August 22, 2021

TWO EVIL EYES...and One Bad Kitty!

1990 / 120 min


Review by Mr. Paws😸

Not a collaboration in the purest sense, Two Evil Eyes features a pair of horror legends having a go at Edgar Allen Poe, each applying their distinctly different styles to a classic tale. Though it doesn’t rank among either director’s best work, this comparatively obscure, somewhat underappreciated film is certainly worth revisiting. One thing is certain...with this 4K upgrade, it’s never looked or sounded better.
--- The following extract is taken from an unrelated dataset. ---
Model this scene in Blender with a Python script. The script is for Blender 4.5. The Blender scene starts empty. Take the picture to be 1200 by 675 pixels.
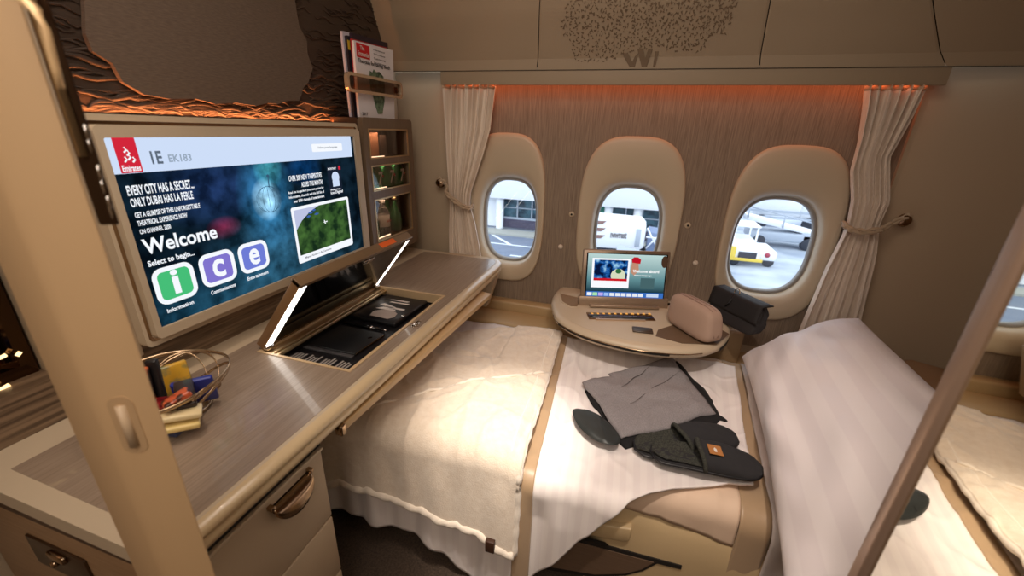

George A. Romero directs “The Facts in the Case of Mr. Valdemar,” one of Poe’s lesser known stories. Unscrupulous trophy wife Jessica (Adrienne Barbeau) and her even more unscrupulous boyfriend, Robert (Ramy Zada), use hypnosis to bilk her terminally ill husband, Ernest (Bingo O’Malley), out of his fortune. However, he dies prematurely, so they stash him in a freezer, hoping to preserve him long enough for all the legal formalities to be completed before announcing his demise. Unfortunately for them, Ernest ain’t quite as dead as they hoped. Since he died in a hypnotic state, he’s trapped in limbo between the living and the dead, along with “others” who use him as a vessel for escape.

After a slow start, the interest level rises once the story takes directions that are more within Romero’s comfort zone...efforts to stash the body and Ernest’s disembodied torment of Jessica are reminiscent of Creepshow or a Tales from the Darkside episode, while the climax puts George squarely back in zombie land, albeit with supernatural overtones. The segment feels a little padded at times and the depiction of the “others” is laughable, but overall, it’s a satisfying tale of comeuppance punctuated by impressive make-up FX by Tom Savini.

"Your turn to change the bedpan."
Dario Argento puts an interesting modern spin on one of Poe's most famous stories, “The Black Cat.” Harvey Keitel plays Rod Usher, an alcoholic crime scene photographer tormented by the titular creature, brought home by live-in girlfriend Annabel (Madeleine Potter). As his drinking and temper grow worse, he kills the cat - more than once - and eventually Annabel. Rod tries to cover his tracks by sealing the body within the walls of his house and reassuring nosy neighbors she’s out of town, but the cat isn’t quite done with him.

Despite many character and situational changes, Argento retains the essence and psychological horror aspects of Poe’s story. He also throws in references to other Poe works, such as “The Pit and the Pendulum” and “Berenice.” Even some characters' names allude to certain stories and poems. Being Argento, there's a big emphasis on visual aesthetics, some of which reflect his giallo origins. This one’s also more gruesome than Romero’s half, though the questionable special effects related to the cat diffuse the tension at key moments. 

Our hero.

Two Evil Eyes was originally conceived to feature four stories by different directors, including John Carpenter (and allegedly Wes Craven). Talk about your dream teams! Still, the two we did get are pretty good, each featuring Romero and Argento’s unique stylistic approaches. 

This set features a 4K restoration, pretty much the sole reason for anyone considering an upgrade. I haven’t seen previous releases to draw any comparisons, but the picture and sound quality are outstanding. An additional Blu-ray disc contains a majority of the bonus features, consisting primarily of interviews carried over from Blue Underground’s 2019 release. There’s a lot of great stuff here, but I am sort of disappointed that a CD of Pino Donaggio’s soundtrack isn’t included this time around. No illustrated booklet, either. 


“TWO MASTERS’ EYES” - 30 minute archival documentary featuring behind-the-scenes footage and interview with Romero, Argento, make-up FX artist Tom Savini and producer Claudio Argento.

“SAVINI’S EFX” - Behind-the-scenes look at the make-up & gore effects, with Tom Savini.

“AT HOME WITH TOM SAVINI” - A tour of his house (!).

INTERVIEWS - “Before I Wake” (actor Ramy Zada); “Behind the Wall (actor Madeleine Potter); One Maestro and Two Masters” (composer Pino Donaggio); “Rewriting Poe” (‘Black Cat’ co-writer Franco Ferrini); “The Cat Who Wouldn’t Die” (assistant director Luigi Cozzi...yes that Luigi Cozzi); “Two Evil Brothers” (make-up ass’t Everett Burrell); “Working with George” (costume designer Barbara Anderson).

AUDIO COMMENTARY - By author Troy Howarth.